Quant à la 3e condition (l’activité ne peut compromettre la recherche ou l’exercice d’un emploi), la Cour relève qu’il convient de vérifier si le chômeur peut encore consacrer du temps à la recherche d’un emploi, condition remplie dès lors qu’il y a eu une période de travail concomitante à l’exercice de l’activité. Vu l’exercice d’un tel emploi et l’absence de preuve que l’activité ait compromis la recherche d’un emploi, la Cour considère cette condition également remplie.

Dès lors que l’intéressée remplit les conditions restrictives de la réglementation en son état actuel, la Cour estime que l’exercice de l’activité ne pouvait constituer un obstacle au bénéfice des allocations. Elle annule ainsi, sans examen de la légalité de la réglementation appliquée, la décision administrative entreprise. Elle note enfin que la déclaration préalable à l’activité bénévole imposée par l’article 45bis de l’A.R. chômage est postérieure aux faits, de sorte qu’elle n’était pas requise.

Intérêt de la décision

La décision fait le point sur la question du droit aux allocations de chômage en cas d’exercice d’un mandat bénévole au sein d’une asbl et contient un important rappel des principes.

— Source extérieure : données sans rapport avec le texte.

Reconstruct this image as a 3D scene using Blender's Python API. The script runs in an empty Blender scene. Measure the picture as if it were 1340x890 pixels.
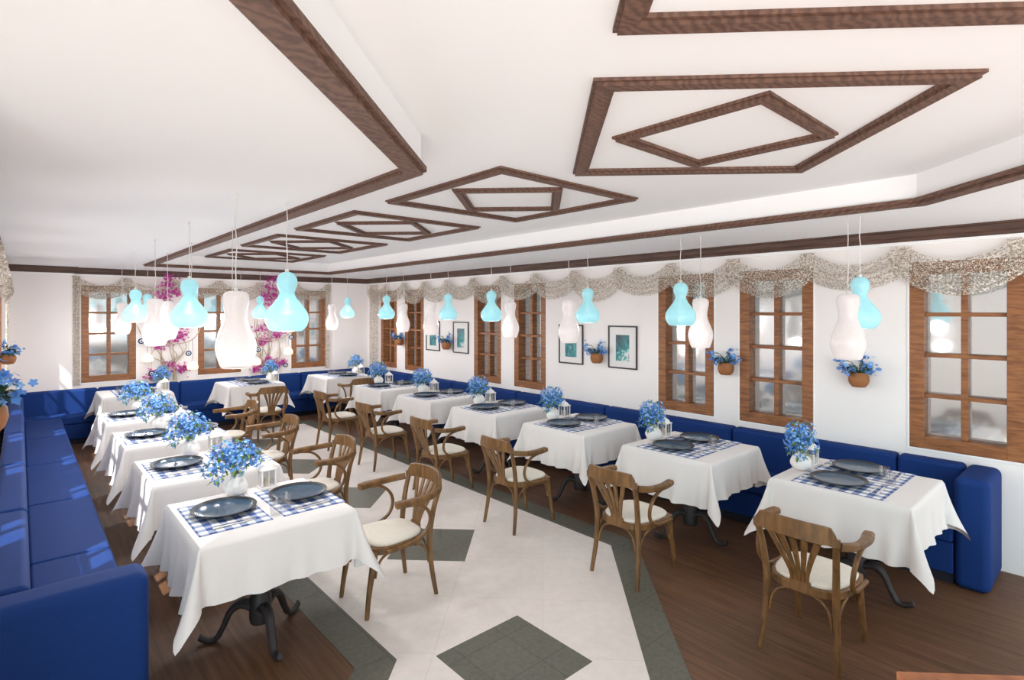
import bpy, bmesh, math, random
from mathutils import Vector, Matrix
random.seed(7)
C = bpy.context.scene.collection
PI = math.pi
sc = bpy.context.scene

# ------------------------------------------------------------------ helpers
def lin(c):
    return tuple(((v/255)/12.92 if v/255 <= .04045 else ((v/255+.055)/1.055)**2.4) for v in c)+(1,)

class MB:
    def __init__(s): s.v = []; s.f = []; s.m = []
    def add(s, vs, fs, mi=0):
        b = len(s.v); s.v += [tuple(v) for v in vs]
        for f in fs: s.f.append(tuple(b+i for i in f)); s.m.append(mi)
        return s
    def bm(s, b, mi=0, mat=None):
        b.verts.ensure_lookup_table(); b.verts.index_update()
        vs = [(mat @ v.co if mat else v.co.copy()) for v in b.verts]
        s.add(vs, [[v.index for v in f.verts] for f in b.faces], mi); b.free(); return s
    def box(s, lo, hi, bev=0, seg=2, mi=0, mat=None):
        b = bmesh.new()
        bmesh.ops.create_cube(b, size=1)
        c = [(a+d)/2 for a, d in zip(lo, hi)]; e = [d-a for a, d in zip(lo, hi)]
        for v in b.verts: v.co = Vector((c[i]+v.co[i]*e[i] for i in range(3)))
        if bev: bmesh.ops.bevel(b, geom=b.edges[:], offset=bev, segments=seg, affect='EDGES', profile=.5)
        return s.bm(b, mi, mat)
    def tube(s, pts, r, seg=8, cap=True, mi=0):
        pts = [Vector(p) for p in pts]; n = len(pts)
        rr = r if isinstance(r, (list, tuple)) else [r]*n
        t0 = (pts[1]-pts[0]).normalized()
        a = Vector((0, 0, 1)) if abs(t0.z) < .9 else Vector((1, 0, 0))
        nrm = t0.cross(a).normalized(); vs = []; fs = []
        for i, p in enumerate(pts):
            t = (pts[min(i+1, n-1)]-pts[max(i-1, 0)]).normalized()
            nrm = (nrm-t*nrm.dot(t)).normalized(); bn = t.cross(nrm)
            for k in range(seg):
                an = 2*PI*k/seg
                vs.append(p+(nrm*math.cos(an)+bn*math.sin(an))*rr[i])
        for i in range(n-1):
            for k in range(seg):
                fs.append((i*seg+k, i*seg+(k+1) % seg, (i+1)*seg+(k+1) % seg, (i+1)*seg+k))
        if cap: fs += [tuple(range(seg))[::-1], tuple((n-1)*seg+k for k in range(seg))]
        return s.add(vs, fs, mi)
    def ribbon(s, pts, w, h, up=(0, 0, 1), mi=0, ch=.25):
        """rectangular section (chamfered): w across, h along up"""
        pts = [Vector(p) for p in pts]; n = len(pts); up = Vector(up)
        W = w if isinstance(w, list) else [w]*n; Hh = h if isinstance(h, list) else [h]*n
        vs = []; fs = []
        for i, p in enumerate(pts):
            t = (pts[min(i+1, n-1)]-pts[max(i-1, 0)]).normalized()
            sd = t.cross(up).normalized(); u = sd.cross(t).normalized()
            a, b = W[i]/2, Hh[i]/2; c = min(a, b)*ch*2
            for x, y in ((a-c, b), (-a+c, b), (-a, b-c), (-a, -b+c), (-a+c, -b), (a-c, -b), (a, -b+c), (a, b-c)):
                vs.append(p+sd*x+u*y)
        for i in range(n-1):
            for k in range(8):
                fs.append((i*8+k, i*8+(k+1) % 8, (i+1)*8+(k+1) % 8, (i+1)*8+k))
        fs += [tuple(range(8))[::-1], tuple((n-1)*8+k for k in range(8))]
        return s.add(vs, fs, mi)
    def lathe(s, prof, seg=24, c=(0, 0, 0), mi=0, rib=0, nrib=0, close=True):
        vs = []; fs = []; n = len(prof)
        for r, z in prof:
            for k in range(seg):
                an = 2*PI*k/seg
                q = r*(1+rib*math.cos(nrib*an)) if rib else r
                vs.append((c[0]+q*math.cos(an), c[1]+q*math.sin(an), c[2]+z))
        for i in range(n-1):
            for k in range(seg):
                fs.append((i*seg+k, i*seg+(k+1) % seg, (i+1)*seg+(k+1) % seg, (i+1)*seg+k))
        if close:
            if prof[0][0] > 0: fs.append(tuple(range(seg))[::-1])
            if prof[-1][0] > 0: fs.append(tuple((n-1)*seg+k for k in range(seg)))
        return s.add(vs, fs, mi)
    def prism(s, poly, z0, z1, mi=0):
        n = len(poly)
        vs = [(x, y, z0) for x, y in poly]+[(x, y, z1) for x, y in poly]
        fs = [tuple(range(n))[::-1], tuple(range(n, 2*n))]
        fs += [(i, (i+1) % n, n+(i+1) % n, n+i) for i in range(n)]
        return s.add(vs, fs, mi)
    def sweep2d(s, path, prof, closed, mi=0):
        """mitred sweep of profile [(offset to the left of travel, z)] (a closed loop) along a 2-D path"""
        n = len(path); P = [Vector(p) for p in path]; m = len(prof); vs = []; fs = []
        for i in range(n):
            if closed: a, b = P[i-1], P[(i+1) % n]
            else: a, b = (P[i-1] if i else None), (P[i+1] if i < n-1 else None)
            d1 = (P[i]-a).normalized() if a is not None else None
            d2 = (b-P[i]).normalized() if b is not None else None
            if d1 is None: d1 = d2
            if d2 is None: d2 = d1
            n1 = Vector((-d1.y, d1.x)); n2 = Vector((-d2.y, d2.x))
            mt = (n1+n2); mt = mt/max(1e-6, mt.dot(n1))
            for o, z in prof:
                q = P[i]+mt*o; vs.append((q.x, q.y, z))
        for i in range(n if closed else n-1):
            j = (i+1) % n
            for k in range(m):
                fs.append((i*m+k, j*m+k, j*m+(k+1) % m, i*m+(k+1) % m))
        if not closed: fs += [tuple(range(m)), tuple((n-1)*m+k for k in range(m))[::-1]]
        return s.add(vs, fs, mi)
    def build(s, name, mats, parent=None, smooth=None, loc=None):
        me = bpy.data.meshes.new(name); me.from_pydata(s.v, [], s.f)
        for m in (mats if isinstance(mats, (list, tuple)) else [mats]): me.materials.append(m)
        me.polygons.foreach_set('material_index', s.m)
        b = bmesh.new(); b.from_mesh(me); bmesh.ops.recalc_face_normals(b, faces=b.faces[:]); b.to_mesh(me); b.free()
        if smooth is not None:
            me.polygons.foreach_set('use_smooth', [True]*len(me.polygons))
            me.set_sharp_from_angle(angle=math.radians(smooth))
        me.update()
        o = bpy.data.objects.new(name, me); C.objects.link(o)
        if parent: o.parent = parent
        if loc: o.location = loc
        return o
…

L’on peut cependant s’étonner que l’exercice d’un mandat au sein d’une asbl est retenu comme constituant une activité pour compte propre dès lors que le mandataire est également fondateur de l’association. Si une telle solution est aisément compréhensible pour le cas d’un mandataire de société, lui-même détenteur d’un part importante du capital social (qu’il fait indirectement fructifier par l’exercice du mandat), le mandataire de l’asbl exerce en principe le mandat pour le compte de l’asbl et non pour son propre profit. La distinction « travail pour compte propre » - « travail pour compte de tiers » est loin d’être sans conséquence puisque les conditions dans lesquelles l’activité est cumulable avec les allocations de chômage varient en fonction du type d’activité exercée.